The Bharatiya Janata Party has good reason to be happy with Jain. He brought down the United Front Government and has this to say of the Godse case: "There was a conspiracy theory in the assassination of Mahatma Gandhi. The RSS was banned and Savarkar was charged-sheeted and finally the political leaders were exonerated. The conspiracy as to who was responsible for the assassination of the Father of the Nation - not the particular Nathu Ram Godse who pulled the trigger - remains yet to be unveiled." He is wrong. The RSS was accused even by Sardar Vallabhbhai Patel - who would have liked it to join the Congress - of spreading "communal poison". On September 11, 1948, Patel wrote to RSS chief M. S. Golwalkar: "As a final result of the poison, the country had to suffer the sacrifice of the invaluable life of Gandhiji. Even an iota of the sympathy of the Government or of the people no more remained for the RSS. In fact, opposition grew.
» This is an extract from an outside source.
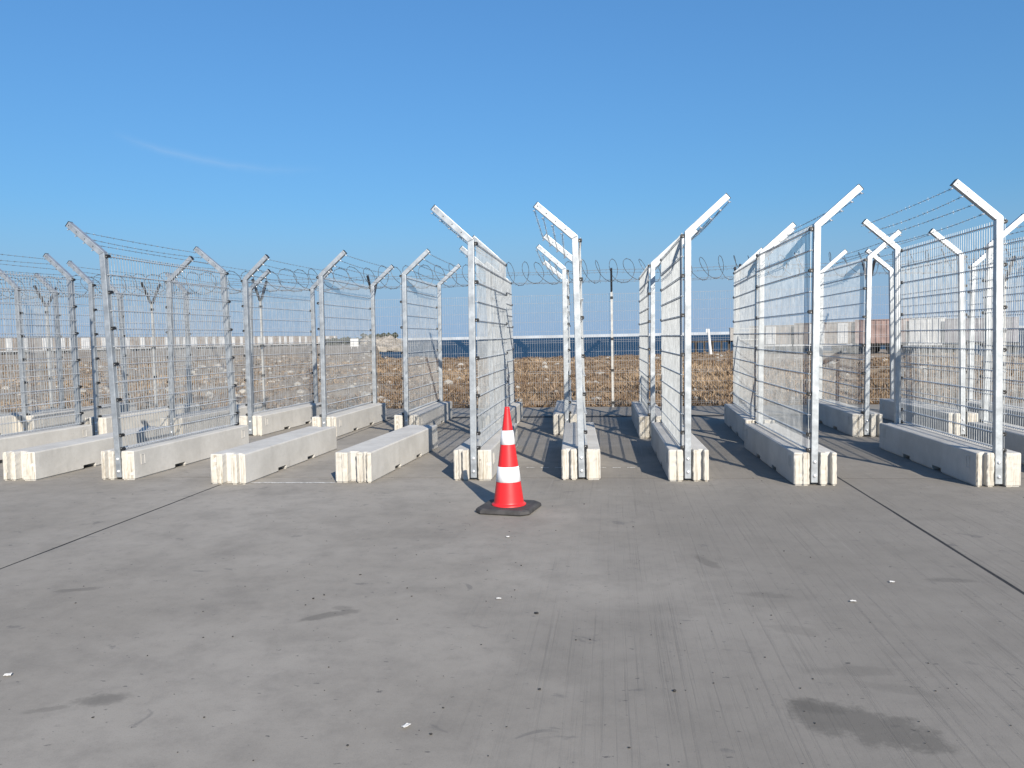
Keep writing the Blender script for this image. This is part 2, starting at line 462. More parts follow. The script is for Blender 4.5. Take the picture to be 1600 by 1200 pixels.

Opposition turned more severe when the RSS men expressed joy and distributed sweets after Gandhiji's death." Patel wrote to Hindu Mahasabha leader Shyama Prasad Mookerjee on July 18, 1948: "Our reports do confirm that, as a result of the activities of these two bodies (RSS and Hindu Mahasabha), particularly the former, an atmosphere was created in the country in which such a ghastly tragedy became possible..." Mahasabha president V. D. Savarkar was acquitted, despite the fact that the approver badge was found to be a reliable witness only because there was no independent corroboration of the approver's evidence as the law strictly required.